What a careful Washington coyote hunter should check before the trip

The best way to read Washington coyote law is to walk through a short line of questions before every hunt. First, do I have a valid big-game or small-game license, or if I am trapping, a valid trapper’s license. Second, am I treating this as a daylight hunt, because Washington is not a general night-coyote state. Third, am I leaving dogs out of the plan, because the dog lane is closed for coyotes.

Then ask the season-overlap questions. Is a modern-firearm deer or elk season open where I plan to hunt. If yes, does my firearm still fit the law, and do I need orange or pink on. After that, ask the land question. Is this ordinary private ground with permission, or public-access land that may need an access permit. Last, ask whether a road, a boat, a truck, or a drone is creeping into the plan in a way the law bars.

Those checks do not take long, but they keep a Washington coyote hunt from cracking under something small.

The plain answer

Washington gives coyote hunters a broad season. Coyotes are statewide, year-round, with no bag limit and no possession limit. They may be hunted with a valid big-game or small-game license, and electronic calls are legal. For landowners dealing with crop or livestock damage, Washington also keeps a separate no-license damage-control lane.

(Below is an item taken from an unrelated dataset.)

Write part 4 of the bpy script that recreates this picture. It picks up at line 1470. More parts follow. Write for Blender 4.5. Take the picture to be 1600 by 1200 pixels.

But the hunt is not loose in every direction. Washington should be treated as a daylight-only coyote state. Hunting coyotes with dogs is unlawful year-round. Vehicles, motorboats under power, and drones cannot be part of the hunt in the normal way. Modern-firearm deer and elk seasons can change what firearm a coyote hunter may carry, and orange or pink can become required during those dates. Public-access lands can also need a separate access permit, and trapping runs under tighter trap rules than many hunters expect.

The best way to think about Washington coyote hunting law is this: the season is wide, but the path through it has gates. Read the license rule, the daylight rule, the dog rule, and the deer-and-elk overlap before you hunt. That is how you keep the stand clean from the first call to the ride home.